◆ **MATERIAL PROVIDED**

··········

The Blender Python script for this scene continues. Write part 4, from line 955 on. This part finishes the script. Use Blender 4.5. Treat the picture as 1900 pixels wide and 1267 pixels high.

··········

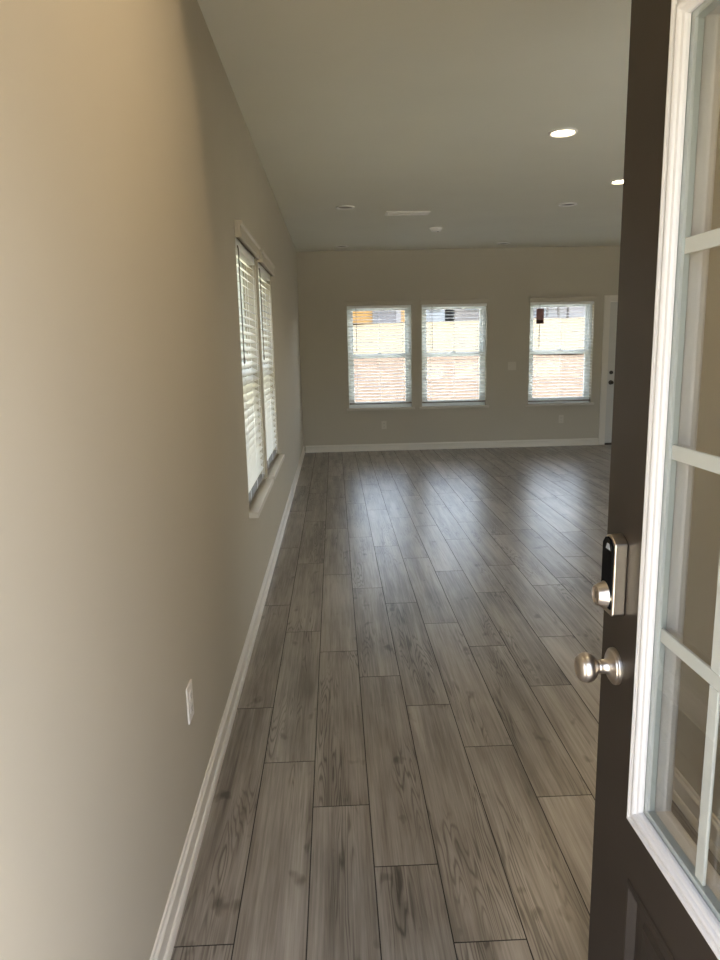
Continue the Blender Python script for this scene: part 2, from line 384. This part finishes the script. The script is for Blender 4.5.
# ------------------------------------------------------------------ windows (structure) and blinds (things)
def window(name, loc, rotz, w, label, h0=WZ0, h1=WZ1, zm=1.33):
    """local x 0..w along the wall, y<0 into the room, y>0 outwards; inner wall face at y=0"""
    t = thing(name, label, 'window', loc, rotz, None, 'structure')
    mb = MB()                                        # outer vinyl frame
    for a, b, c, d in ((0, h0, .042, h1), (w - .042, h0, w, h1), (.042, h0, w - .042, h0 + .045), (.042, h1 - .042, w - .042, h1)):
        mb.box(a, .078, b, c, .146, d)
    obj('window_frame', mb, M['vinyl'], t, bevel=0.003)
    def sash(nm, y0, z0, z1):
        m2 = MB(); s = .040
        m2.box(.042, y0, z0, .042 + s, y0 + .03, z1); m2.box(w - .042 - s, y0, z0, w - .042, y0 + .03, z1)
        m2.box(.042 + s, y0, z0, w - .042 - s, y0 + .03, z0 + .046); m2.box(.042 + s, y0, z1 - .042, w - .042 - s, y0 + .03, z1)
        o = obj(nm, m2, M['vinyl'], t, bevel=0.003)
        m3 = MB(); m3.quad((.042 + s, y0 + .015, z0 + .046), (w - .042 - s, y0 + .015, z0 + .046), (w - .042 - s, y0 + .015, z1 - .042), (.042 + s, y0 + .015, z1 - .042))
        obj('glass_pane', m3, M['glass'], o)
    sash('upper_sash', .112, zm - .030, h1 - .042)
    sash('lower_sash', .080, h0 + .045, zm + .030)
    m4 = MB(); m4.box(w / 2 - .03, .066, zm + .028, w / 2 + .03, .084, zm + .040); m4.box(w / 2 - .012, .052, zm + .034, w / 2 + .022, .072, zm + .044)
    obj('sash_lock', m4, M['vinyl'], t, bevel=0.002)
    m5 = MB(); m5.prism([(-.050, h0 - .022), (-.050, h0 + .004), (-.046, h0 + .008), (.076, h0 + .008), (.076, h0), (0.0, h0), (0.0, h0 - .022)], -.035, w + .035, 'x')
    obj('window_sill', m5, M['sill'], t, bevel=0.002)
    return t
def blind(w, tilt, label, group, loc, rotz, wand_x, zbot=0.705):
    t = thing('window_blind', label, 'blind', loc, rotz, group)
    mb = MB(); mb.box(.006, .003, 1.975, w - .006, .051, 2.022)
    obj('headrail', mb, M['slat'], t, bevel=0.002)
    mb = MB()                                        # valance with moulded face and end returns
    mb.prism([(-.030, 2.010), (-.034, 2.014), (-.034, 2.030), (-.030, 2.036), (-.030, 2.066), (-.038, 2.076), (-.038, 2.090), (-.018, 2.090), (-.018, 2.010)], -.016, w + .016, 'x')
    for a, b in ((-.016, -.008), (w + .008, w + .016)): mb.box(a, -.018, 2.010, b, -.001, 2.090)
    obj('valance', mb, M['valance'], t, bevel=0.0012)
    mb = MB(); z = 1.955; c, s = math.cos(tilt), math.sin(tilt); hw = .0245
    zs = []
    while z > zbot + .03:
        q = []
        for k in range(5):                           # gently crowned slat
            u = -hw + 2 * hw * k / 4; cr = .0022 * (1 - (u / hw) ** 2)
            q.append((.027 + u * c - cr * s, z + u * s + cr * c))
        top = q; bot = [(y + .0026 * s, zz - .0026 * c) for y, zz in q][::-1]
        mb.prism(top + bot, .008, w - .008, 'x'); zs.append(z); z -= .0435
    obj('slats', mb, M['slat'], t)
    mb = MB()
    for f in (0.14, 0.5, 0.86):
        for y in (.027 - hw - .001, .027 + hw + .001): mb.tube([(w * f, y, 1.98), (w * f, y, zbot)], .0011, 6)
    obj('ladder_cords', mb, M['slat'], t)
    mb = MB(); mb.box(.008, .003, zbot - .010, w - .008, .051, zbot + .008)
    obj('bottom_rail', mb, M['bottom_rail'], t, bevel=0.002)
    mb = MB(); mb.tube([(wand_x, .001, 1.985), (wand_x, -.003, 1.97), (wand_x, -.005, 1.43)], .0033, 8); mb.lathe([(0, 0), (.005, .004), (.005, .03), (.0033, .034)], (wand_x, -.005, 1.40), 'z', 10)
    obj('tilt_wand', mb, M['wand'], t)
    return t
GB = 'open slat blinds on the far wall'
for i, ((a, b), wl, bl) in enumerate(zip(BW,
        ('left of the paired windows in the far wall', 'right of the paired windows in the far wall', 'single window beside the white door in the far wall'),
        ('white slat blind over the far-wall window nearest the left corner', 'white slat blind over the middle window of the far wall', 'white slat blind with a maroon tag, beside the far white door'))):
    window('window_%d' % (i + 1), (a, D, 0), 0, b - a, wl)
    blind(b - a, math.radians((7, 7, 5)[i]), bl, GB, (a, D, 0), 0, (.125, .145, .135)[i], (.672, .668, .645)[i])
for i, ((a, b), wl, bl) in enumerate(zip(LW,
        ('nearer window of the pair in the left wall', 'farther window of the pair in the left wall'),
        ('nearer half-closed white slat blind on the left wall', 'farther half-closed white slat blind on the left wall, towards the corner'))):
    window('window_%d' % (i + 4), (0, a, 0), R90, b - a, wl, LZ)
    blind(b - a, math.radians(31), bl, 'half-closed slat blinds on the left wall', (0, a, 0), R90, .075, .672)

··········

◆ **TASK PROMPT**
From the material above, copy each line that includes the word "script".

◆ **THE RESPONSE**
The Blender Python script for this scene continues. Write part 4, from line 955 on. This part finishes the script. Use Blender 4.5. Treat the picture as 1900 pixels wide and 1267 pixels high.
Continue the Blender Python script for this scene: part 2, from line 384. This part finishes the script. The script is for Blender 4.5.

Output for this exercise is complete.